Bien qu'utilisant le code Pantone pour son rouge Chinois,
Louboutin est contraint de vérifier les bases de données d'autres
classifications utilisées par certains de ses concurrents, qui eux
délaissent la classification Pantone. A titre d'exemple, Hermès
s'est tourné vers la référence LAB194 pour son
fameux orange. L'accès et la consultation de ces diverses
classifications engendrent une large augmentation des coûts de recherche
et de surveillance, d'autant plus qu'il existe plusieurs guides de couleurs par
classification et que ces derniers doivent être
régulièrement renouvelés.
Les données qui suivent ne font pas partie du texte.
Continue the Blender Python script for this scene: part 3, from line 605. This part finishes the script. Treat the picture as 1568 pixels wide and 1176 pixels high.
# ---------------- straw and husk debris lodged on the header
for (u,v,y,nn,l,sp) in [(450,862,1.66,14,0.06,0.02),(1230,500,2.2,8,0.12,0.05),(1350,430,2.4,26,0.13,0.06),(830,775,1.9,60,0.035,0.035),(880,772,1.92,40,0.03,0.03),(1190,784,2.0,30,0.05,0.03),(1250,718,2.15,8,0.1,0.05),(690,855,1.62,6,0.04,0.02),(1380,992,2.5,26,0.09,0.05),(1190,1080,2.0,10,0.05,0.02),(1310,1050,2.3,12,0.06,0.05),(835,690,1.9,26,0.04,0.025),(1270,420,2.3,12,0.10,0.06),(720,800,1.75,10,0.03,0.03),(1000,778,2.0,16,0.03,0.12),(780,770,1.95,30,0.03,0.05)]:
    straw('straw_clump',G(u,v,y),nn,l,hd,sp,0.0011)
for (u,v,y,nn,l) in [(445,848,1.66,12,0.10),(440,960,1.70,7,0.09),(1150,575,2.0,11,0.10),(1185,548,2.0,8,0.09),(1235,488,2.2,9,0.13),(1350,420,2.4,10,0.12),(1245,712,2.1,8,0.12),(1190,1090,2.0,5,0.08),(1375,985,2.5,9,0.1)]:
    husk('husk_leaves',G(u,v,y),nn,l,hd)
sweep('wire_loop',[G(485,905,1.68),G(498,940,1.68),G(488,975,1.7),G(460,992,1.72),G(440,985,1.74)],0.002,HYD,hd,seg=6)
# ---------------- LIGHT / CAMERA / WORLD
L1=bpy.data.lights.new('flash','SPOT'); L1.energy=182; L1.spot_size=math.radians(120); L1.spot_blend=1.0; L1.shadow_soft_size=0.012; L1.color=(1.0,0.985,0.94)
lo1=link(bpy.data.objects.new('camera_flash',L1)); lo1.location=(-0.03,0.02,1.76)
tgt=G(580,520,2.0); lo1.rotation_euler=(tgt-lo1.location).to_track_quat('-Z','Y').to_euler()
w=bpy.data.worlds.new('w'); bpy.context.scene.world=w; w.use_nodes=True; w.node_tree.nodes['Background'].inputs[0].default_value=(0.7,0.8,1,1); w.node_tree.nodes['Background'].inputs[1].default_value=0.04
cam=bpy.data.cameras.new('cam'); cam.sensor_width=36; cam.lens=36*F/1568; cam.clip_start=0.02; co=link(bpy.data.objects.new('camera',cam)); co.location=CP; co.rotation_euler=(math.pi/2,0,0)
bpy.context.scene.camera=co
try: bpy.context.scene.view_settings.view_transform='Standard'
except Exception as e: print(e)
En effet, Pantone
préconise de renouveler régulièrement les nuanciers qui
sont d'une part rapidement obsolète et d'autre part victimes de
ternissement avec le temps.
Pour rendre plus efficace cette représentation de la
couleur, plusieurs solutions pourraient être envisagées : soit
choisir une seule codification unanimement reconnue pour désigner les
couleurs, soit déposer dans la codification de son choix mais à
condition de fournir des équivalences dans les autres codifications, si
tant est qu'il en existe une équivalence étant donné que
le nombre de nuances n'est pas forcément le même selon les
codifications. Pour l'heure cette difficulté ne semble pas avoir
été soulevée et la solution au manque de lisibilité
semble résider dans la combinaison de la codification internationalement
reconnue et du dépôt d'un échantillon de couleur à
titre de description.
Mais cette souplesse à l'égard de la marque
n'est qu'apparente. Malgré l'accueil favorable qu'ont obtenu la couleur
et la forme en droit des marques, il semblerait que la validité de ces
signes soit en réalité largement limitée.